Top story: the stock market sell-off yesterday. It was all about tech, and health services.

Ms Sebelius to resign. Fail.

Insider trading coming from the Obama administration. Market-sensitive information vitally important to health-insurance companies has once again reached Wall Street before the public, and this time it appears to have come from the government itself.

At least nine people killed in a three-vehicle crash involving a bus carrying high-school students on a visit to college. FedEx truck crosses median and slams into bus, head-on collision.

Sebelius exits, but health-care war endures.

GOP budget plan narrowly passes House. I've pretty much given up on the House. Lots of talk; little action. Mr Boehner needs to join Ms Sebelius in retirement.

NATO says Russia is ready to strike. Of course, Obama's BLM has already struck -- moving an army of soldiers on to a Nevada ranch to kill a few cows, capture Ma and Pa Kettle.

Uninterestingly, the WSJ reports that the "west" is divided over whether to do anything about Russia, the Crimean, the Ukraine. It's all about money, of course.

According to a report cited in the WSJ, air safety reaches new highs. The global accident rate for arline flights in 2013 was the lowest on record.  Of course, one cannot count as accidents when pilots commit suicide/homicide by flying their planes into the ocean.

GM's recall costs keep rising.

Heartbleed bug found in Cisco routers, Juniper gear. This probably explains why my Yahoo!Mail service is down. I no longer get e-mail in real-time through Yahoo! Yahoo's outages are incredible.  We're starting out another morning with Yahoo! being down I see.

This is why folks in Tennessee don't want to see their automotive plant unionized. Teamsters union members in Louisville, KY, overwhelmingly rejected a part of a contract iwth United Parcel Sercie, creating more headaches for the company as it looks to end months of labor negotiatins.

Regulators tell banks to plug "Heartbleed" security hole.

Natural-gas prices rise as supplies look lean. 

The future of Dollar Stores is dire: the chain will close outlets; reflects rising competition fromthe likes of Wal-Mart and a falling rural population.

The Los Angeles Times

Crash kills ten (10); high school students on bus involved.

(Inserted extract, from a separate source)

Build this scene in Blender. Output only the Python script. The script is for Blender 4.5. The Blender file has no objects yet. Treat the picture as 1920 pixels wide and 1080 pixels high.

Struck by a FedEx truck on I-5 in orthern California. Both drivers are killed; three chaperons are killed. Five students killed. The LA Times: Shortly after 5:30 p.m. Thursday, a FedEx truck crossed the grassy median that separates Interstate 5 here and slammed into the bus packed with students en route to visit Humboldt State University, about 200 miles north of the crash site." It looks like FedEx, like CBR, needs to put two drivers in the front cab to prevent single-point failures.

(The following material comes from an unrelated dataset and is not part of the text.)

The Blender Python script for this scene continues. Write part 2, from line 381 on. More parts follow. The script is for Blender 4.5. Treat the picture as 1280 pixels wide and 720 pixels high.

The South Bay high school superintendent, earning $675,000 last year, is put on leave. I assume "paid leave."

Finally, and long overdue, Rock Hall of Fame welcomes KISS, Nirvana, and Linda Ronstadt, among others.  A must-read story.

Boeing will increase its workforce in Long Beach, Seal Beach.

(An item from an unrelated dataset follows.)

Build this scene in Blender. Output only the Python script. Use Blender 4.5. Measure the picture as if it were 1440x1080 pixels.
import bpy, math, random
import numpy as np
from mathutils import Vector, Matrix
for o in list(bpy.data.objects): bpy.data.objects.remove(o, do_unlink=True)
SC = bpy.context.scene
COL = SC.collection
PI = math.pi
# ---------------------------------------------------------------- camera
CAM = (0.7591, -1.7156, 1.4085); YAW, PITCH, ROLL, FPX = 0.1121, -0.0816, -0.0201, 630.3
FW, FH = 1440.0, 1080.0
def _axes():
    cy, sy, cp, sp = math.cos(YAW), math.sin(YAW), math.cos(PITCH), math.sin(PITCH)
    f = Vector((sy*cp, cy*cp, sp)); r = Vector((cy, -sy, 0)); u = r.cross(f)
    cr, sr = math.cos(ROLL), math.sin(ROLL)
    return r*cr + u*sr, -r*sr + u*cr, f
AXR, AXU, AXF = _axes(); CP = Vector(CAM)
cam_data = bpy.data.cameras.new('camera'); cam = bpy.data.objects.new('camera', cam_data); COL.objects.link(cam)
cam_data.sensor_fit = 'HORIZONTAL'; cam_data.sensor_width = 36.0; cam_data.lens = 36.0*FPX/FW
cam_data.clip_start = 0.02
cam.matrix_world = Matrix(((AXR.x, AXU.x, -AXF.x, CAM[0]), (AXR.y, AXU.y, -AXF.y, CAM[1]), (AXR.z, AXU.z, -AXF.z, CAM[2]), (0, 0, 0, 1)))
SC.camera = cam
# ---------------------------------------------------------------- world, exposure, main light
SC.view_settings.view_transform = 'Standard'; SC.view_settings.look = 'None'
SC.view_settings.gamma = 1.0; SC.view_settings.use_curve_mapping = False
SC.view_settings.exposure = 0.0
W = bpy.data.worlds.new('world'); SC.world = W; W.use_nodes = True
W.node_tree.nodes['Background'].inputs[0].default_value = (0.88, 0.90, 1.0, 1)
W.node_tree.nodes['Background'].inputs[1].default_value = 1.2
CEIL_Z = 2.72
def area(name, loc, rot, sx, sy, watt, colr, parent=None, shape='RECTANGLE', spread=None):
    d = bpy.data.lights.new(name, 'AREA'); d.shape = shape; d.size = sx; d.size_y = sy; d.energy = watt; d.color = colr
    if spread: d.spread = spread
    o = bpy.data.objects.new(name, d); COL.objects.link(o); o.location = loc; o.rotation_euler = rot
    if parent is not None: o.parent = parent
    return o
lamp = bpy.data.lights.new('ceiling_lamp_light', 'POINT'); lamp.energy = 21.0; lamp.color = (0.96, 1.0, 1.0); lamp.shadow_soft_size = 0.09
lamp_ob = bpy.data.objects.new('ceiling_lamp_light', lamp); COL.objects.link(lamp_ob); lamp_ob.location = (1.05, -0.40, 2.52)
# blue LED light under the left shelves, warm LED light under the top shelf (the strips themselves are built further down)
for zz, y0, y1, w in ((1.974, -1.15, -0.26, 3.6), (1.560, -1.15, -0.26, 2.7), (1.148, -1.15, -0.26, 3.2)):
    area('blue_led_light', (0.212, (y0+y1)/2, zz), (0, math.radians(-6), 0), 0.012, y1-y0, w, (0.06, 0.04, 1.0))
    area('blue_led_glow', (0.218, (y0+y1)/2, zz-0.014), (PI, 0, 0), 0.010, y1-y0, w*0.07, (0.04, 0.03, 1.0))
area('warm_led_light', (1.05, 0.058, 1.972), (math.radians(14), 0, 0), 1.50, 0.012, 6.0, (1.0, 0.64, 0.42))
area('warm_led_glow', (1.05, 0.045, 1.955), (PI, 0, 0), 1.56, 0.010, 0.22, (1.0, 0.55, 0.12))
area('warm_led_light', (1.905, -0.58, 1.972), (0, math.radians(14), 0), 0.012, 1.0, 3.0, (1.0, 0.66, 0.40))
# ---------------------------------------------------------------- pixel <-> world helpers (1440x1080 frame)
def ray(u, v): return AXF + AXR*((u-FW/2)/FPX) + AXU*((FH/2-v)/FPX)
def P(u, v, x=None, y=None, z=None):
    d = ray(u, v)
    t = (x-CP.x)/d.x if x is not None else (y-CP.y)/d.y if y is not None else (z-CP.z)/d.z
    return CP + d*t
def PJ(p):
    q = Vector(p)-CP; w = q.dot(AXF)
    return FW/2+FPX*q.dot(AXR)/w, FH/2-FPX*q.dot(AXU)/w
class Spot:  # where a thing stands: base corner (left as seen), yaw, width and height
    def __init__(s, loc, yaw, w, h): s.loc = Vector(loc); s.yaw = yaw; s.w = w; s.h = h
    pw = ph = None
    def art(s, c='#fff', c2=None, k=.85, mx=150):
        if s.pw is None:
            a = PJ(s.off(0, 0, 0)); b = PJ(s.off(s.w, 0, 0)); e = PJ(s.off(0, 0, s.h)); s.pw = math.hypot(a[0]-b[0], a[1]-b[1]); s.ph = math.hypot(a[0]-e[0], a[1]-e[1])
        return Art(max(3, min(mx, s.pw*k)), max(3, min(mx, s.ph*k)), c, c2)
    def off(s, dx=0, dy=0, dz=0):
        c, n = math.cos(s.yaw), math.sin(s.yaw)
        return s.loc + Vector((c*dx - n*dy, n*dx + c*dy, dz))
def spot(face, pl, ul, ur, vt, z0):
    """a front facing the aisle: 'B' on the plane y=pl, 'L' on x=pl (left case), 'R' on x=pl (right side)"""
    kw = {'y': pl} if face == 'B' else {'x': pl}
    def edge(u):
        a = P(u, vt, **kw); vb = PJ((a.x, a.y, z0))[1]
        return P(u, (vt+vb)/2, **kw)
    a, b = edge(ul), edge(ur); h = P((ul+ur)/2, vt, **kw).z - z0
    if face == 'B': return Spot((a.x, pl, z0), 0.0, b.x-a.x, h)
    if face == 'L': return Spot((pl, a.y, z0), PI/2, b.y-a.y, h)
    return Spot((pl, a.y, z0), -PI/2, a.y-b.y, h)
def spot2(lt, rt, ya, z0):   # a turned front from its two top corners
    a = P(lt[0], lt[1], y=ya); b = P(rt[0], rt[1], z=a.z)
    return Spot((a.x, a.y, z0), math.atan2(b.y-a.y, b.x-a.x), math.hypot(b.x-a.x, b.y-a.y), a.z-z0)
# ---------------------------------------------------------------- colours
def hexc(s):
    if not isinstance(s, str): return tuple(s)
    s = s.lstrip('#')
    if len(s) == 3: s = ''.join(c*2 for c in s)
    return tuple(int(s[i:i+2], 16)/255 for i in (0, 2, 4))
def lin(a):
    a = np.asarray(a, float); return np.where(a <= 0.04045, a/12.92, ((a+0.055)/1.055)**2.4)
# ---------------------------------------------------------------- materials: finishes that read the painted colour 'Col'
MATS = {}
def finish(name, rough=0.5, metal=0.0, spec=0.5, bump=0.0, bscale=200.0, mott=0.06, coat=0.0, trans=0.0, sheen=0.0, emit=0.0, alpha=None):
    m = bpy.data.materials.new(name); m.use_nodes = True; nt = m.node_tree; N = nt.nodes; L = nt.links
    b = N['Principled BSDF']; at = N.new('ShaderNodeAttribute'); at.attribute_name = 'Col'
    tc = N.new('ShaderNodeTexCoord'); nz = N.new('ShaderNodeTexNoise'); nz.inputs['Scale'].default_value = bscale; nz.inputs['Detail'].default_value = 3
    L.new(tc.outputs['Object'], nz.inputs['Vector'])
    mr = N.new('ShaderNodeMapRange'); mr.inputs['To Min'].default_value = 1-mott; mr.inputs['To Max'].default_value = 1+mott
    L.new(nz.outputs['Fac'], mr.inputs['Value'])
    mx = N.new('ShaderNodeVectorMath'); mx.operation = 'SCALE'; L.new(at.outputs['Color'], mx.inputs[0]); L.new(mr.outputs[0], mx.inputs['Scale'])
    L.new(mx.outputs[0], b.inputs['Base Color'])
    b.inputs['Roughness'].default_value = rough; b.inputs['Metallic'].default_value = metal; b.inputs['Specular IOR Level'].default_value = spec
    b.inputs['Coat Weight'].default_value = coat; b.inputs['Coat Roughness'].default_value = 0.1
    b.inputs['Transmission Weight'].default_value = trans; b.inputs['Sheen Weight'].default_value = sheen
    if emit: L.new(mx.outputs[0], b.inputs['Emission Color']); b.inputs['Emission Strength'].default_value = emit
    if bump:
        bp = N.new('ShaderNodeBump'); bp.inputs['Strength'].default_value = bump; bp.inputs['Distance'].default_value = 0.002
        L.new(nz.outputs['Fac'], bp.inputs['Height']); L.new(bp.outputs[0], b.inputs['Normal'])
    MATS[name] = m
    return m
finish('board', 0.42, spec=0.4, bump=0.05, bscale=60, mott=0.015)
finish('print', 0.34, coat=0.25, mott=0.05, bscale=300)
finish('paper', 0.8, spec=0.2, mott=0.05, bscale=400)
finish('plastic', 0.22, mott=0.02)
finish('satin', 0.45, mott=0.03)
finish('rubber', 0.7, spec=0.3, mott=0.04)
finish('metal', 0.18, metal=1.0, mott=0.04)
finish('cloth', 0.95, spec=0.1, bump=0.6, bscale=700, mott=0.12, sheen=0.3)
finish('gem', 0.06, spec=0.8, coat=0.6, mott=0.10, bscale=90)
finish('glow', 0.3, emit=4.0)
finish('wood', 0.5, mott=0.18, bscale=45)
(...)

HHS Sebelius resigns. Good riddance. Should have been top story. Buried at the bottom.

Pennsylvania school stabbing suspect "doesn't fit the mold." There's a mold for these psychopaths?

The Dickinson Press

Killdeer farmers, ranchers upset; want local CENEX to "start over." They say the CENEX caters too much to the oil field.

Sebelius: "I'm responsible for the debacle." Resigns. Truly the wicked witch of the west. (Previously the governor of Kansas. Clearly in over her head from the beginning, like most of Obama's administration.)